> **ROWS**:
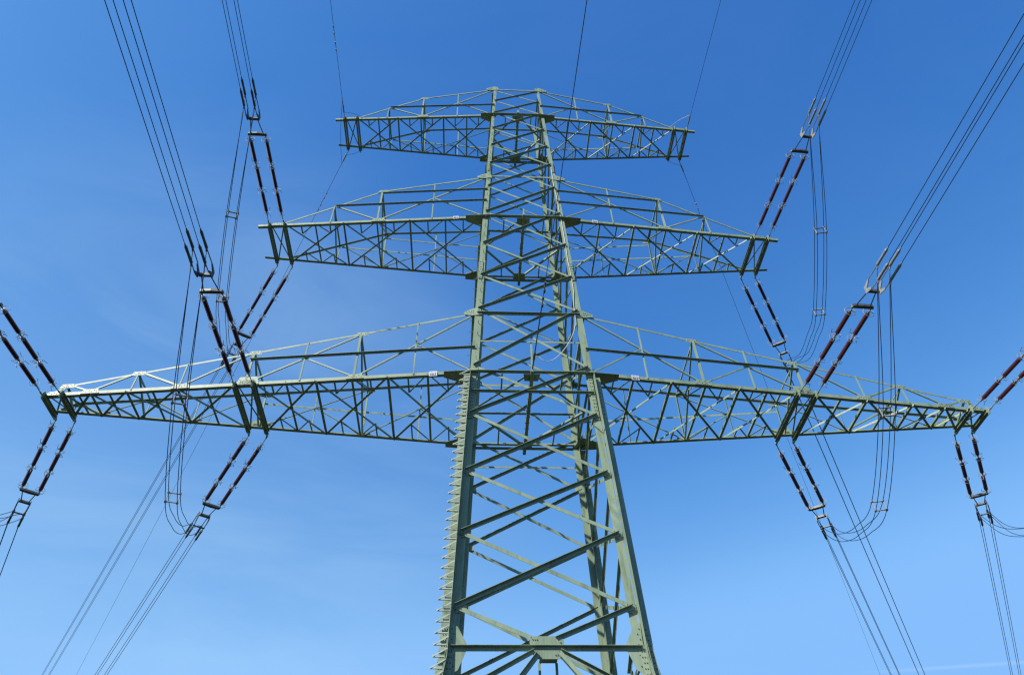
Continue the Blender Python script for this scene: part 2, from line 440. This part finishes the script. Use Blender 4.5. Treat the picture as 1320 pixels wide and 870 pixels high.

---

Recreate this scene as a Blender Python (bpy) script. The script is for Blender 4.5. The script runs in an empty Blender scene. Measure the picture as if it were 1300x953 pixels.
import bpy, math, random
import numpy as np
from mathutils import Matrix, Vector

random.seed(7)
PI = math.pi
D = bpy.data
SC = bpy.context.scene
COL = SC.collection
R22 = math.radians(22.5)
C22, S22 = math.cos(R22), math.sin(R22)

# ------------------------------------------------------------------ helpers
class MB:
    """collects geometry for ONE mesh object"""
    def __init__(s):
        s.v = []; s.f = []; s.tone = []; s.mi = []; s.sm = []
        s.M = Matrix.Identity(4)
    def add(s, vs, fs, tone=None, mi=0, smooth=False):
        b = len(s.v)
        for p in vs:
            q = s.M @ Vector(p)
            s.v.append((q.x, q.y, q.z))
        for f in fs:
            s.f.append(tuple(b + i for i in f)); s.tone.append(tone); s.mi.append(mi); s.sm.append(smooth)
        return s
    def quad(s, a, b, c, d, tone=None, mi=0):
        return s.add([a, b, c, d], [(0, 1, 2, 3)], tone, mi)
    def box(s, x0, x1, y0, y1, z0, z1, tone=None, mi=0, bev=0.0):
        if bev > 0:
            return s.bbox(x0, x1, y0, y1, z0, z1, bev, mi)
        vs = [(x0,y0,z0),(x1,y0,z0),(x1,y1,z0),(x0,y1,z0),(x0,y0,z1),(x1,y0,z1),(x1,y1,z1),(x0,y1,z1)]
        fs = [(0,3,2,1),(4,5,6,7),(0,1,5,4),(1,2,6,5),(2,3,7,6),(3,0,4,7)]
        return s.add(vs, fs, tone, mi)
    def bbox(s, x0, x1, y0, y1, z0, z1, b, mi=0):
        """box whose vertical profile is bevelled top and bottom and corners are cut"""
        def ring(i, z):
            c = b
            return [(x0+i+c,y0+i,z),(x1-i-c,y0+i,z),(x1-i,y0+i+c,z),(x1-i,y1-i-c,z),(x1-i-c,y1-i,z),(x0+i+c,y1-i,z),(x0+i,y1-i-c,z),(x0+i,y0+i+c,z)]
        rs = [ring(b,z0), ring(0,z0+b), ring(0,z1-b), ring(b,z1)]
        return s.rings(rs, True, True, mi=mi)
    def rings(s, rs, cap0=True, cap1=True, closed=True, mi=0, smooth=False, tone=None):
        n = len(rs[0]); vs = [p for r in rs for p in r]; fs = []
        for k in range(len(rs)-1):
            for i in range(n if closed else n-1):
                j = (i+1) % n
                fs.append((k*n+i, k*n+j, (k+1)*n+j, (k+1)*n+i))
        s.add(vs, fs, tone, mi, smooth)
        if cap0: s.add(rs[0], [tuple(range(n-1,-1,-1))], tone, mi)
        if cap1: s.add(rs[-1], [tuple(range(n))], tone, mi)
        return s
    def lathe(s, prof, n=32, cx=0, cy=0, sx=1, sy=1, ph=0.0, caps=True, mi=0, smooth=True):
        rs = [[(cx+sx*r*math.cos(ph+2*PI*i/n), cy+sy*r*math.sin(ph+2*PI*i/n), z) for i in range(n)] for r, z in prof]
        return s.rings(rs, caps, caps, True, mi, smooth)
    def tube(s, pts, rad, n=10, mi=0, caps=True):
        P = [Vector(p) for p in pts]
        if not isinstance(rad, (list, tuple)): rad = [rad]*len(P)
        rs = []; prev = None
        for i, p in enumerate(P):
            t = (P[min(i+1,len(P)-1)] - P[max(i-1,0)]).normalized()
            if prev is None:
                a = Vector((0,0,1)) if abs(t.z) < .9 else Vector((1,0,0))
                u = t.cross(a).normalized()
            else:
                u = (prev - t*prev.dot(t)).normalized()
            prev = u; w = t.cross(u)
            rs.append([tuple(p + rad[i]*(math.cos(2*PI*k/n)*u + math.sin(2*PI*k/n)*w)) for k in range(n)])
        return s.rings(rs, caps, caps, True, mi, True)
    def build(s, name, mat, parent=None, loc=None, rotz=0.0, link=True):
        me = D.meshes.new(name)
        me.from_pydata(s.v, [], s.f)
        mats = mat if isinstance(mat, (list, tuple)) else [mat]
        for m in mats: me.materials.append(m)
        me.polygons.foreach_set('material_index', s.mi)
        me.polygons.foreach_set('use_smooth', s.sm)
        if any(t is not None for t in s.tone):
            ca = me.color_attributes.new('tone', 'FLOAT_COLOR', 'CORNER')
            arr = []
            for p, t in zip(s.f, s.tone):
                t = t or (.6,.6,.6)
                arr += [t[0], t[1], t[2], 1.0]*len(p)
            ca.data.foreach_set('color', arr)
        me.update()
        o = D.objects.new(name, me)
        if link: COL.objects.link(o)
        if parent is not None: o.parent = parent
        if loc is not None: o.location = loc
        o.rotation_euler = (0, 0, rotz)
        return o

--

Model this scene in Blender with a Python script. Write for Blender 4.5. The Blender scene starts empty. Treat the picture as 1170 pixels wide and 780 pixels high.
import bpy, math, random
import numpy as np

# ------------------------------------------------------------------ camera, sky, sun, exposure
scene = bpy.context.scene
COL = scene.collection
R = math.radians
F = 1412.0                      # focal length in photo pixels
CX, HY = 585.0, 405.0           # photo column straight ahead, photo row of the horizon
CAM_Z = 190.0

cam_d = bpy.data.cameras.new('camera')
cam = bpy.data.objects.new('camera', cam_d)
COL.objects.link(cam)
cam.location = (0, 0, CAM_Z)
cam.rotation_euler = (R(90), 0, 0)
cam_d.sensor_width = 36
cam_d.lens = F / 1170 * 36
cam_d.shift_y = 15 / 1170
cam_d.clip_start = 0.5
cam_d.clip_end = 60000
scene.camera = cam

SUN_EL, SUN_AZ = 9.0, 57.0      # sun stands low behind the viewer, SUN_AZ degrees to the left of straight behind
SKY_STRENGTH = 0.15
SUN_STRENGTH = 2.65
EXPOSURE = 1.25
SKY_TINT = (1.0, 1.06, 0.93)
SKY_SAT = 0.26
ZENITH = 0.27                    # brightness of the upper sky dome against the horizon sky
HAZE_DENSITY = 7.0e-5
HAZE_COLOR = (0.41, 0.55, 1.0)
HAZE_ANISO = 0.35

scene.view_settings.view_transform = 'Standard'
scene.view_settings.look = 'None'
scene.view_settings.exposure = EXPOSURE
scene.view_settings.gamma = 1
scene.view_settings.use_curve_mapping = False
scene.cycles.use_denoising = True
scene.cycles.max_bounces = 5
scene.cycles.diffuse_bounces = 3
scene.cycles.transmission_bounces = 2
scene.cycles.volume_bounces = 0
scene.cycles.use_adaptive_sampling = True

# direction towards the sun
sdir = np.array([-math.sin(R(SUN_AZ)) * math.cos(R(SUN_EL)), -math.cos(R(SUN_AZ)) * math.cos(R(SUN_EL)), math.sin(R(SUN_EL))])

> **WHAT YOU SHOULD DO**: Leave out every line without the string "picture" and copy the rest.

> **FULL ANSWER**:
Continue the Blender Python script for this scene: part 2, from line 440. This part finishes the script. Use Blender 4.5. Treat the picture as 1320 pixels wide and 870 pixels high.
Recreate this scene as a Blender Python (bpy) script. The script is for Blender 4.5. The script runs in an empty Blender scene. Measure the picture as if it were 1300x953 pixels.
Model this scene in Blender with a Python script. Write for Blender 4.5. The Blender scene starts empty. Treat the picture as 1170 pixels wide and 780 pixels high.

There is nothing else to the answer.